One of the takeaways from this journey is that checkov should probably be more strict on the types it is passing along and use more type annotations. Having to sprinkle isinstance everywhere isn't just slow (because of the amount of checks that are being done) but also kind of bad style as the code always contains one or more additional logical branches given on the runtime type. The burden of passing in the right types should be on the side of the caller not the called.

andir commented 3 years ago

Update: Using the above linked branch and running it against the same TF repository I mentioned in the original post the runtime is now down to 30m from the 1h and 50min I observed previously. This still requires a ~5-10x improvement before it is remotely acceptable for our CI runners but I am confident that we might be able to get there.

schosterbarak commented 3 years ago

@robeden wdyt on the jmepath changes?

robeden commented 3 years ago

@andir - Thanks for the report and apologies for the issues. I knew the current parser implementation isn't very efficient, but that's a good order of magnitude worse than I would have expected.

Avoidance of jmespath and usage of the lru_cache makes sense, but we can probably do better.

The problem is going to stem from the "looping parser" approach. The ultimate fix is to process as a graph, and fortunately that work is ongoing. That should make performance as efficient as possible. For the current implementation, I think we should be able to cut out some whole branches of work.

@andir, can I assume that in your repository you have modules loading other modules? We're probably hitting some M*N loop scenarios that we might be able to cut out.

andir commented 3 years ago

@andir - Thanks for the report and apologies for the issues. I knew the current parser implementation isn't very efficient, but that's a good order of magnitude worse than I would have expected.

Avoidance of jmespath and usage of the lru_cache makes sense, but we can probably do better.

:+1:

The problem is going to stem from the "looping parser" approach. The ultimate fix is to process as a graph, and fortunately that work is ongoing. That should make performance as efficient as possible. For the current implementation, I think we should be able to cut out some whole branches of work.

Yeah, the graph library would be my next stop at seeing what can be optimized there. It didn't look particular efficient in execution. It seems to be doing a lot of type checking yet again (and probably other stuff that isn't great either).

@andir, can I assume that in your repository you have modules loading other modules? We're probably hitting some M*N loop scenarios that we might be able to cut out.

Yes, we have a lot of internal modules that are basically just instantiating other modules to deduplicate most of our logic.

Feel free to loop me in on any ideas you have towards improving the code. I am happy to spent some of my (evening) time on this :-)

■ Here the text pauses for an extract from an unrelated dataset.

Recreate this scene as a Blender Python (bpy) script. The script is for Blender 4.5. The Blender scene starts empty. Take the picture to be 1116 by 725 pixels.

andir commented 3 years ago

I just pushed a few more changes to the mentioned branch. The changes I did was reducing the duplicate dpath lookups and replace one of them with a simple dictionary get() call. I am now down to 23min of execution time. We can probably make this faster by ditching dpath in general. It doesn't seem like the graph is the primary problem but the way the lookups are made.

robeden commented 3 years ago

I tested the lru_cache on find_var_blocks and I'm seeing unit test failures when that's added. Still trying to figure out if they're real problems or not...

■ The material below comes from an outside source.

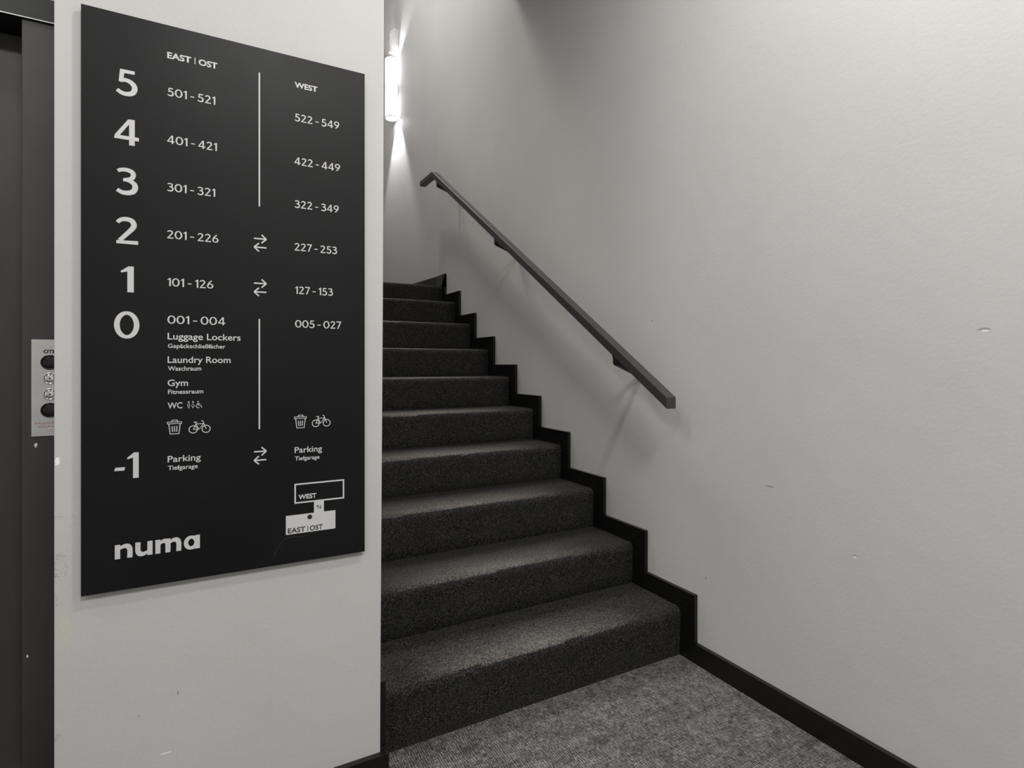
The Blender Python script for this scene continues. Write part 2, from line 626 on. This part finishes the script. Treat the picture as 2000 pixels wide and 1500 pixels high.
for yc in (.205, 1.265, 2.16):
    f = (yc - ye) / (y0 - ye)
    d = de + (db - de) * f
    zc = ze + (z0 - ze) * f - hb          # underside
    xm = -d - RW / 2
    br = bmesh.new()
    ca, sa = math.cos(ang), math.sin(ang)

    def P(x, u, v):
        return (x, yc + u * ca - v * sa * -1 * -1, zc + u * sa + v * ca)
    # saddle plate under the rail
    pts = []
    for (u0, u1, v0, v1, x0, x1) in ((-.055, .055, -.008, .0015, xm - .018, xm + .018),):
        vs = [br.verts.new((x, yc + u * ca - v * sa, zc + u * sa + v * ca)) for x in (x0, x1) for u, v in ((u0, v0), (u1, v0), (u1, v1), (u0, v1))]
        for fc in ((0, 1, 2, 3), (4, 7, 6, 5), (0, 4, 5, 1), (1, 5, 6, 2), (2, 6, 7, 3), (3, 7, 4, 0)):
            br.faces.new([vs[q] for q in fc])
    link('bracket_plate', br, M['brk'], rail, bevel=.0008)
    br = bmesh.new()
    # gusset: angled block dropping from the upper end of the plate, then running level back to the wall
    ub = .036
    yb, zb_ = yc + ub * ca, zc + ub * sa
    out = [(xm - .020, zb_ + .004), (xm - .020, zb_ - .026), (xm - .012, zb_ - .034), (-.004, zb_ - .086), (-.004, zb_ - .068), (xm + .018, zb_ - .018), (xm + .018, zb_ + .004)]
    prism(br, out, lambda p, s: (p[0], yb + (-.012 if s == 0 else .012), p[1]))
    link('bracket_arm', br, M['brk'], rail, bevel=.0008)
    br = bmesh.new()
    lathe(br, [(.001, 0), (.014, 0), (.014, .005), (.001, .005)], 0, 0, 0, 'z', 28)
    o = link('bracket_rosette', br, M['brk'], rail)
    o.matrix_parent_inverse = rail.matrix_basis.inverted()
    o.location = (-.0052, yb, zb_ - .077)
    o.rotation_euler = (0, R(90), 0)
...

andir commented 3 years ago

I tested the lru_cache on find_var_blocks and I'm seeing unit test failures when that's added. Still trying to figure out if they're real problems or not...

I could imagine there being failures in tests if the returned objects are being mutated somewhere. That would likely yield to the cache returning "dirty" results instead of what you would expect.

robeden commented 3 years ago

I could imagine there being failures in tests if the returned objects are being mutated somewhere. That would likely yield to the cache returning "dirty" results instead of what you would expect.

I don't think that should be the case... but it's possible. Sorry, haven't had time to dig into it more yet.

schosterbarak commented 3 years ago

@andir @robeden please wait with new commits on this. @nimrodkor's team is leading a big performance change. The PR should be opened soon. I hope we will see different results after those changes. We did see a very big change on our own repos.

schosterbarak commented 3 years ago

here it is: https://github.com/bridgecrewio/checkov/pull/1023/files

robeden commented 3 years ago

@andir - Nimrod reports run time reduction of about 60%, but I expect it to be much higher in your case. The iterative approach has a loop on variables and then a loop on modules (possibly at multiple levels) so I expect you’re seeing an “N * M” (at least) scenario.

andir commented 3 years ago

Thanks for the work! I'll give this a try in a bit. It is a massive PR that must have been cooking for a while! Will have a look at it.

andir commented 3 years ago

I just finished running this against the same repository as mentioned initially. The entire process now only takes about 4 minutes instead of the initial 1h 50min! I did not apply any patches to the code.

Not sure if it is new but I didn't managed to run this code without network access (anymore?). I had to set an invalid http proxy to get it going without network:

$ docker run -e https_proxy=http://localhost --network none --rm -v /my-code:/my-code-it checkov:local --no-guide -d /my-code
schosterbarak commented 3 years ago

hi @andir can you share the results with latest checkov version? did it improve the duration?

andir commented 3 years ago

hi @andir can you share the results with latest checkov version? did it improve the duration?

I just ran the latest version from the master branch (99707fd10a5052b798314342f012ef4e139f92eb) against my repo.

Testing just our modules subdir is now taking only 19 seconds. Running it against all the workspaces at the same time takes about 2 minutes and 22 seconds.

A huge improvement from the initial results! Thanks for your work on this! This is already much closer to what I would consider production ready :-)

schosterbarak commented 3 years ago

great @andir - i'm closing the issue for now. If you'd like to make further improvements, we would accept a PR.